This post, with its eight parts, serves as a reminder of how resilience and perseverance can help you navigate a difficult situation.
These sentences are from The Outrun: A Memoir by Amy Liptrot and its movie adaptation.
📌To better understand these sentences, I recommend that you write your own reflection on them.
1: My Personal Geology
“In grandiose moments, high on fresh air and freedom on the hill, I study my personal geology.
My body is a continent. Forces are at work in the night. A bruxist, I grind my teeth in my sleep, like tectonic plates. When I blink the sun flickers, my breath pushes the clouds across the sky and the waves roll into the shore in time with my beating heart. Lightning strikes every time I sneeze, …
What do you mean by “my personal geology”?
This metaphor compares the layers of a person’s identity, emotions, and experiences to the layers of the earth that geologists study. Just as geologists examine rocks to understand the earth’s history, the person reflects on their life, uncovering layers of their past, their growth, and the forces that have shaped who they are.
2: The void
“I’m filling the void with new knowledge and moments of beauty. The dangerous thoughts will happen – and while I’m experiencing them I feel like that’s the way I will feel for ever – but I just have to let the cravings pass lightly.”
“My life was rough and windy and tangled. Growing up in the wind leaves you strong, sloped and adept at seeking shelter.”
I try to do the same too, filling my void with reading and writing as much as I can. This sentence suggests a conscious effort to heal and grow by seeking meaningful experiences and learning.
By let your cravings pass lightly, you show you know: “emotions and thoughts are temporary, even if they feel eternal in the moment.”
3: Bruised Confidence
“I want to make connections and to communicate because we are only and really alive right now. I still want to experience the extremes so I must find ways to fulfil this need sober. I must be brave. I wonder if I can still be cheeky or flirtatious without booze. If I master this, I could be unstoppable. In the past months I’ve been stifled by bruised confidence and anxiety, but these things take time. I’m gradually learning to say things sober that other people wait to say drunk.”

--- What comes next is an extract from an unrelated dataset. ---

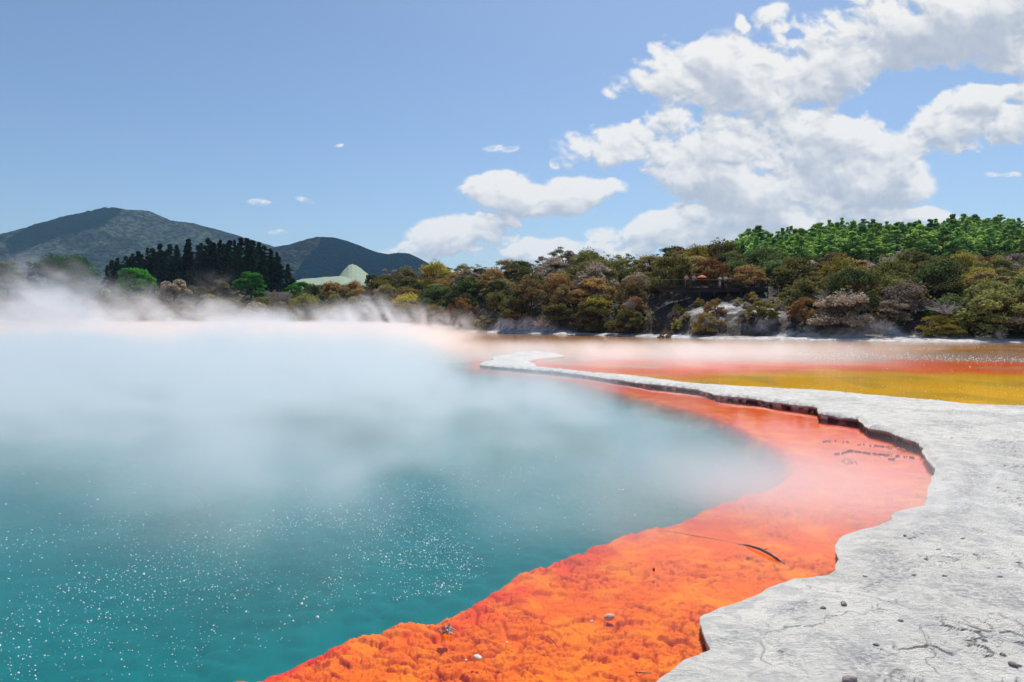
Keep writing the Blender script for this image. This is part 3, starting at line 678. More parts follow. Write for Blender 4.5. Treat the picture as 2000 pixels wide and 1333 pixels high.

This line conveys a deep struggle with self-doubt and the paralyzing effects of anxiety. It’s a poignant and relatable sentiment, highlighting the inner battle between the desire to grow and the weight of emotional pain.
4: RAIN AND FIRE
“Rain on me. Strike me with fire. I feel like lightning in slow motion. I am one fathom deep and contain the unknown. I am vibrating at a frequency invisible to man and I’m ready to be brave.”
This phrase: “Rain on me. Strike me with fire” can be a good mantra.
It symbolizes a yearning for renewal and transformation. Rain is often associated with cleansing and rebirth, while fire represents intensity, passion, or even destruction that clears the way for something new. RAIN AND FIRE together convey a desire to experience profound change—both destructive and healing forces at work.
5: Too many opened Tabs
“I have twenty tabs open, each an endless journey, an unfinished thought. I can’t go to sleep yet: there are too many tabs open in my brain.”
“It takes a few seconds for the car’s engine to stop running and quieten, then for my personal velocity to come to a halt, heartbeat to slow, clothes to stop rustling, for the noise in my head to fall away and the sounds of the night to reveal themselves.”
The stream of your Consciousness can steamroll you, with not letting you focus on one single thing.
7: The Impulse
“I am finding new priorities and pleasures for my free time. I’ve known this was possible but it takes a while for emotions to catch up with intellect.”
“When I am experiencing the impulse to drink, I try to examine it further, that false promise. I am experiencing discomfort and want something to provide flow and easiness. I want something to take the edge off. But I’m realizing that times of anxiety are necessary and unavoidable, and, in any case, I like the edge: it’s where I get my best ideas. The edge is where I’m from. It’s my home.”
“By ‘edge’ I mean my cool, by which I mean my enlivening sense of discontent, and my youth, and sex – narrowed eyes and full lips – and enjoyment of testing the boundaries, of saying something uncomfortable and an excitement in the unexpected.”
“It takes a while for emotions to catch up with intellect.” I have felt this sentence in my own way. This sentence points out the gap that often exists between understanding something logically and fully processing it emotionally.
8: Are you ready to plunge?
“I am free-falling but grabbing these things as I plunge. Maybe this is what happens. I’ve given up drugs, don’t believe in God and love has gone wrong, so now I find my happiness and flight in the world around me.”
The act of “grabbing” implies a determination to find purpose or anchors, even in the midst of uncertainty.
It suggests resilience and a refusal to completely succumb to the chaos. It’s a striking metaphor. Isn’t it?